In experiments, DexDrummer demonstrates outstanding performance in both simple and complex songs in simulation. It outperforms a fixed grasp policy by 1.87x in F1 scores across easy songs and 1.22x across hard songs. In real-world tasks, DexDrummer achieves an F1 score of 1.0 when playing both the training song and its extended version. These results indicate that DexDrummer not only performs well in simulation but also successfully transfers to real-world environments. Ablation studies show that removing the residual RL policy reduces the F1 score to 0.8, and further removing motion planning drops it to 0.5.
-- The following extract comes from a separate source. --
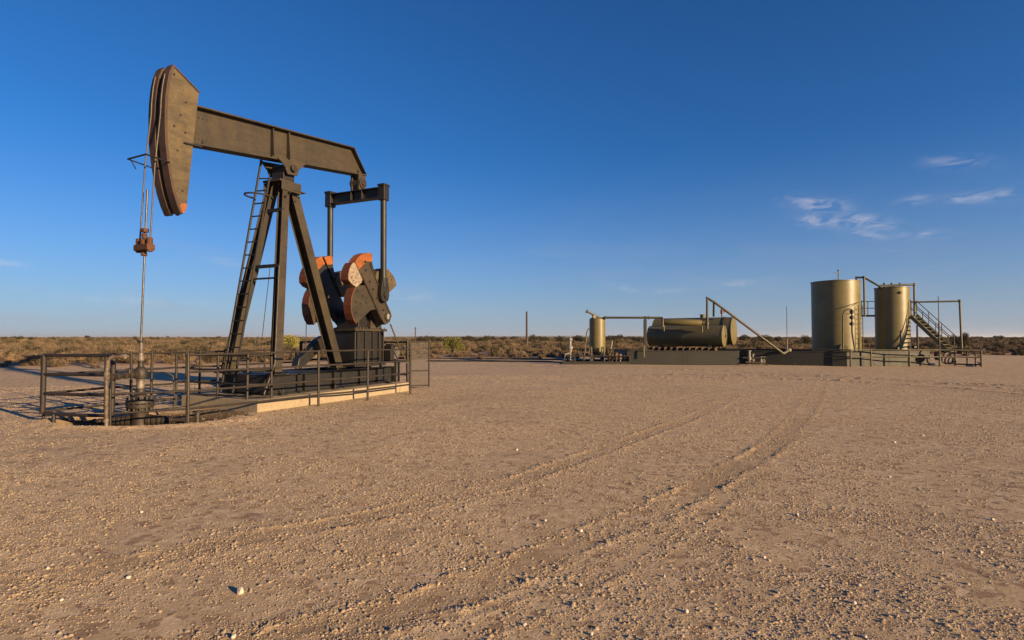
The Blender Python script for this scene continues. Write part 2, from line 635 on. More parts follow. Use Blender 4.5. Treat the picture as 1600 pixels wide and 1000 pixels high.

DexDrummer's application scenarios include robotic music performance, dexterous manipulation in complex tasks, and other fields requiring long-horizon coordination and contact-rich interactions. Its application in music performance demonstrates the potential of robots in the arts, while its dexterous manipulation capabilities provide new possibilities for industrial automation and service robots. By combining trajectory planning and residual RL, DexDrummer offers new insights into solving coordination and transition challenges in complex tasks.

DexDrummer's speed in playing multi-drum songs is still not on par with humans, mainly limited by current hardware capabilities and algorithm optimization. Additionally, DexDrummer may not perform as well in completely unseen drum transitions as it does in transitions seen during training. Due to reliance on simulated environments, DexDrummer may not perform well under certain dynamic changes in the real world. Future research directions include improving DexDrummer's speed and flexibility in multi-drum songs, exploring more complex musical styles, and validating its effectiveness in more real-world scenarios. Additionally, further optimizing the algorithm to reduce dependency on simulated environments is an important research direction.